__EXERCISE BRIEF__
All lines from the beginning of the listing through the line with "COL = S.collection" are to be copied word for word; the pictures are not.
++++++
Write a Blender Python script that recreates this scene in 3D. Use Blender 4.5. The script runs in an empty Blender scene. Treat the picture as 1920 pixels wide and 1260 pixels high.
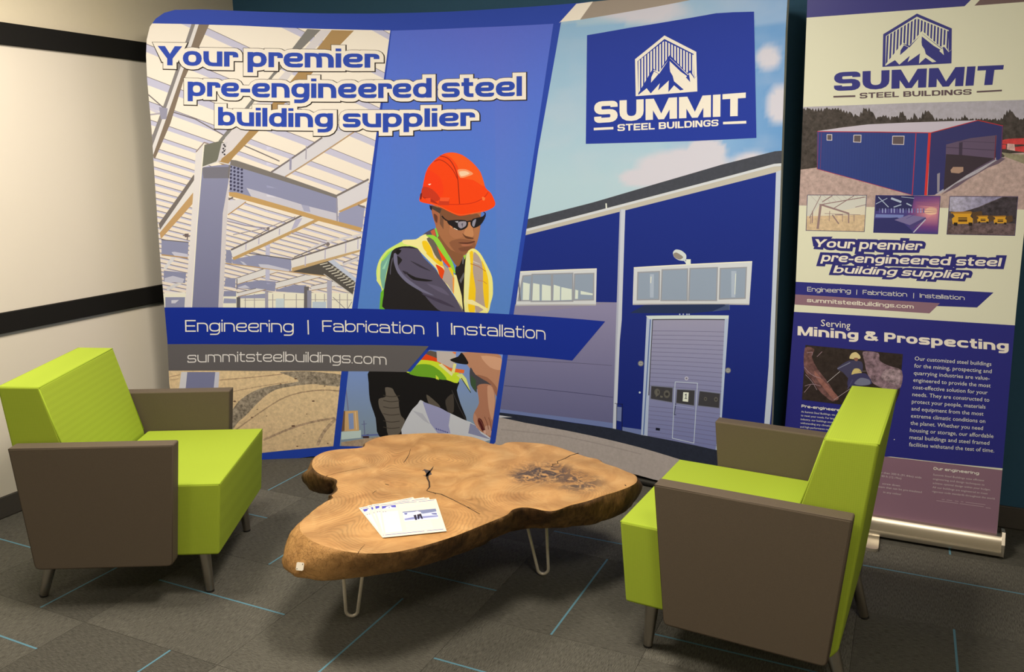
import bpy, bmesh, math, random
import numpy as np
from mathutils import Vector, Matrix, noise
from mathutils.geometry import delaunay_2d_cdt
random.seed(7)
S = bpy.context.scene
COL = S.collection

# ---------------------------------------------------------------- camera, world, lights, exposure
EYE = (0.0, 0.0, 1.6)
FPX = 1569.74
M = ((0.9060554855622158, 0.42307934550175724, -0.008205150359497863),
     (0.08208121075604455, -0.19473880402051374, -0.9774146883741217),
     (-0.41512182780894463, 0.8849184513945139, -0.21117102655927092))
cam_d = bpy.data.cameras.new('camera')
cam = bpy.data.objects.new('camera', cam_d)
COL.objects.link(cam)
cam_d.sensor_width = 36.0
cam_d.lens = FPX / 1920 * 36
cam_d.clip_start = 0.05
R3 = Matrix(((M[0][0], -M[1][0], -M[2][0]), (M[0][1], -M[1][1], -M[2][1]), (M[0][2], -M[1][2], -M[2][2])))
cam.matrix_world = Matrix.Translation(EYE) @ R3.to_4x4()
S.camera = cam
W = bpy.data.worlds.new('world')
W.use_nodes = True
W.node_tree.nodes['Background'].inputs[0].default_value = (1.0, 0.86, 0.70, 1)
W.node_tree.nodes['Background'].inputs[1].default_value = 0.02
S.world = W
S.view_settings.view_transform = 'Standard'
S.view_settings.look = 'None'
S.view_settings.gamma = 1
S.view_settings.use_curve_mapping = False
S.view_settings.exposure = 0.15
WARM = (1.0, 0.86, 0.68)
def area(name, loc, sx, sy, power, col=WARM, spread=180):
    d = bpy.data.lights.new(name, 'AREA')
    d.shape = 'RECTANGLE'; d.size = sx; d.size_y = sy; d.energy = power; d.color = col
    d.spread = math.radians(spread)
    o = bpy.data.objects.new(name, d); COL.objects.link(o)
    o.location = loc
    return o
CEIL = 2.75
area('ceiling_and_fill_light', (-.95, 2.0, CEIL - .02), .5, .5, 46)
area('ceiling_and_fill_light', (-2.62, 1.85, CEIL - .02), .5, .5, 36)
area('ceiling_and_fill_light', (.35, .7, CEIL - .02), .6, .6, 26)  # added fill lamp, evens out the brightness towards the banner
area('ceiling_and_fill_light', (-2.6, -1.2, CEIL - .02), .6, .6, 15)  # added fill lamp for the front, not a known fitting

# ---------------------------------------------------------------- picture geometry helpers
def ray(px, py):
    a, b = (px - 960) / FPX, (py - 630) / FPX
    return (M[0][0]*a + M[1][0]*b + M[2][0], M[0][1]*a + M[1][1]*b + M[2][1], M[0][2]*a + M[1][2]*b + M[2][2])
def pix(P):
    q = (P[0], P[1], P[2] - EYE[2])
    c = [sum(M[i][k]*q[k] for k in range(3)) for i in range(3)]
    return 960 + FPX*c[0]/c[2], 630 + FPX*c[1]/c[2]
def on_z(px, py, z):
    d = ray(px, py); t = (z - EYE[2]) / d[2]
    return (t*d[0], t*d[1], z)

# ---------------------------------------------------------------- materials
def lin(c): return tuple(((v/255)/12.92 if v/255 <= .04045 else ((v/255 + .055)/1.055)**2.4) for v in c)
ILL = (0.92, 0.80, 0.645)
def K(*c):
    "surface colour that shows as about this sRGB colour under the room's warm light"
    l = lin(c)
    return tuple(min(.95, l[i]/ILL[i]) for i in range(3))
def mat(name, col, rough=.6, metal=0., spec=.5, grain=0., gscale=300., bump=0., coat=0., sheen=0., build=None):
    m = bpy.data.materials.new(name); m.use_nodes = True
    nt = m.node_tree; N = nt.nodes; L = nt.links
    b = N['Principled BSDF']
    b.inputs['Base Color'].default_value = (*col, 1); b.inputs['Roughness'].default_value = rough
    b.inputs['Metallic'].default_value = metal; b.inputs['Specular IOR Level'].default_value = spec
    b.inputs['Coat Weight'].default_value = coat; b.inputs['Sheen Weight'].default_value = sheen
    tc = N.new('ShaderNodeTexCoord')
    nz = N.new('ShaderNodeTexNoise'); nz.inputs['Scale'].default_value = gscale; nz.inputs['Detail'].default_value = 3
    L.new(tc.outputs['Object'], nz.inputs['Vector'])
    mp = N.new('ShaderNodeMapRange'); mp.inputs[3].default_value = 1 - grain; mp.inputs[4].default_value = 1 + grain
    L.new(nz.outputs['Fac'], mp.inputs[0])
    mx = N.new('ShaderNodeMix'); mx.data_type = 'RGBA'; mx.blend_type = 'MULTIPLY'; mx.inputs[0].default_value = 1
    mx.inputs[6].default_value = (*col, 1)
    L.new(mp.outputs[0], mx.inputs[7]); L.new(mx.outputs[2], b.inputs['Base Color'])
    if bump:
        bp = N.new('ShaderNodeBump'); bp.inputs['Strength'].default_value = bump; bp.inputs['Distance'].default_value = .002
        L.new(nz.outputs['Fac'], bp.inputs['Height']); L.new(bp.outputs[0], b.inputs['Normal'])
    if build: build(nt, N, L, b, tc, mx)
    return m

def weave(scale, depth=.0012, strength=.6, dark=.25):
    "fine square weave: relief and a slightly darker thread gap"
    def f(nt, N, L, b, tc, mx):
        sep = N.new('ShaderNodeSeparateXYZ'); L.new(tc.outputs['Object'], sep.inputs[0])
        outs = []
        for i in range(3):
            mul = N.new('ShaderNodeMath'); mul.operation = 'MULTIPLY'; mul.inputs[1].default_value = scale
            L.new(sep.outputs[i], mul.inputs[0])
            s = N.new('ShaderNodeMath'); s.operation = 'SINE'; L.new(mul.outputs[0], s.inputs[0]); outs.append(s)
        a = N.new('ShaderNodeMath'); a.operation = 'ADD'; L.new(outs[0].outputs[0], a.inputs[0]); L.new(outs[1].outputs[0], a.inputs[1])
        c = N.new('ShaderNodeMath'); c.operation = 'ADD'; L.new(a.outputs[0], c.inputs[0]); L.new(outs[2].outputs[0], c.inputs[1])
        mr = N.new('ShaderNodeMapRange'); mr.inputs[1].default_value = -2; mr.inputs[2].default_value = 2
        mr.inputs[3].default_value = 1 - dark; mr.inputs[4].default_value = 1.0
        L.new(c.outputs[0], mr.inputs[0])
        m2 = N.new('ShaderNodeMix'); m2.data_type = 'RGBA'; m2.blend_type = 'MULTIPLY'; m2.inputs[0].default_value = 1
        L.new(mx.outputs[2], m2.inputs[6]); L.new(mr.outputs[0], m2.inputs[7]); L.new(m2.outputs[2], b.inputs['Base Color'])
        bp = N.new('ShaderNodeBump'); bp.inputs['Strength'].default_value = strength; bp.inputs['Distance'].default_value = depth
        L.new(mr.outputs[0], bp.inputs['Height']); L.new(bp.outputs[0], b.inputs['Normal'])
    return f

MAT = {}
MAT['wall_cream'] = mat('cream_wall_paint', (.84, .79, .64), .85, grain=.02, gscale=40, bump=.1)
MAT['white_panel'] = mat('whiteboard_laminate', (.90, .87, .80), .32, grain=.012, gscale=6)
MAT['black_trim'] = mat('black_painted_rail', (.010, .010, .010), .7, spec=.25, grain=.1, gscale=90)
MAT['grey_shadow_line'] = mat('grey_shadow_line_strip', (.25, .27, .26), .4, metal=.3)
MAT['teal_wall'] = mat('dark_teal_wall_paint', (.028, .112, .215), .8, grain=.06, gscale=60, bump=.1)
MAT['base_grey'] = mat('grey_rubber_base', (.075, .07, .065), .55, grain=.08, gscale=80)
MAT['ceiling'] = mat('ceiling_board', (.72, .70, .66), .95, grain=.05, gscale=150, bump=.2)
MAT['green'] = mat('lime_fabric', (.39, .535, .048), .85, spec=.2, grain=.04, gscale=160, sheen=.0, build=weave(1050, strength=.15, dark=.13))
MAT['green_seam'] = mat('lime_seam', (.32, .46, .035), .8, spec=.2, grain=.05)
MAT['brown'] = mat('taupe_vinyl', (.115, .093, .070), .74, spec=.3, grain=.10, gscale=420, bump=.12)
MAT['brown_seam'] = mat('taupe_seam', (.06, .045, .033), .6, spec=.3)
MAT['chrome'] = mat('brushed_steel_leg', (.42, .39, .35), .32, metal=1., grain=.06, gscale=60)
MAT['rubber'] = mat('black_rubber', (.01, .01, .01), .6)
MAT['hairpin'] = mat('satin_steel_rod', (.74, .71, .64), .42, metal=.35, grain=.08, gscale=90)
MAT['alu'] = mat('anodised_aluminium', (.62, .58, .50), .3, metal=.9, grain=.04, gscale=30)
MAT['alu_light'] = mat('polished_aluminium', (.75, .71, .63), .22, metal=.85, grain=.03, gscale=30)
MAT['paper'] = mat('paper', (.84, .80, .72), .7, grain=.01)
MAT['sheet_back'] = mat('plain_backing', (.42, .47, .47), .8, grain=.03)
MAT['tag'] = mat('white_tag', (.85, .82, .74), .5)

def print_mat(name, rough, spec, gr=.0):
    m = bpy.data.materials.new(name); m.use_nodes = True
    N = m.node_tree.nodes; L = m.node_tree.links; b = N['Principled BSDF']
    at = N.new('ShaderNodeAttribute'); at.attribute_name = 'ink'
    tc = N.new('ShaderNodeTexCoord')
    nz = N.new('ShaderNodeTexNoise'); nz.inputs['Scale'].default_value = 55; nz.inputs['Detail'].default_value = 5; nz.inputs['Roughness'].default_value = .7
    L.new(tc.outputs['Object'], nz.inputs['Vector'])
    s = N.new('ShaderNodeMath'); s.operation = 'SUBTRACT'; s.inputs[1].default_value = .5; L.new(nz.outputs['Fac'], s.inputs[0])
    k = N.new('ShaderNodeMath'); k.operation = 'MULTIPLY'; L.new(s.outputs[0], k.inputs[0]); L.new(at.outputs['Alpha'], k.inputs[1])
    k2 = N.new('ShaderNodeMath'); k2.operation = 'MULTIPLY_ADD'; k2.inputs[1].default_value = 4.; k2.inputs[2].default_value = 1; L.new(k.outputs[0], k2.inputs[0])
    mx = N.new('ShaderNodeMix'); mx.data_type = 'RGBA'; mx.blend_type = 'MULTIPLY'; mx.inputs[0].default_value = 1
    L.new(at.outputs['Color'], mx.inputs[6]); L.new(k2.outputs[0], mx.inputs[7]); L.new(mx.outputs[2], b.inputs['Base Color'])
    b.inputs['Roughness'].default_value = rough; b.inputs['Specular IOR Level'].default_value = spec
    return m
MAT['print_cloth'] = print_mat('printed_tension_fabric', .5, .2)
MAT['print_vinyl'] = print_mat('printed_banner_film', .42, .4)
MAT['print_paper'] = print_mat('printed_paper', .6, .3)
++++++
__RESULT BELOW__
Write a Blender Python script that recreates this scene in 3D. Use Blender 4.5. The script runs in an empty Blender scene. Treat the picture as 1920 pixels wide and 1260 pixels high.
import bpy, bmesh, math, random
import numpy as np
from mathutils import Vector, Matrix, noise
from mathutils.geometry import delaunay_2d_cdt
random.seed(7)
S = bpy.context.scene
COL = S.collection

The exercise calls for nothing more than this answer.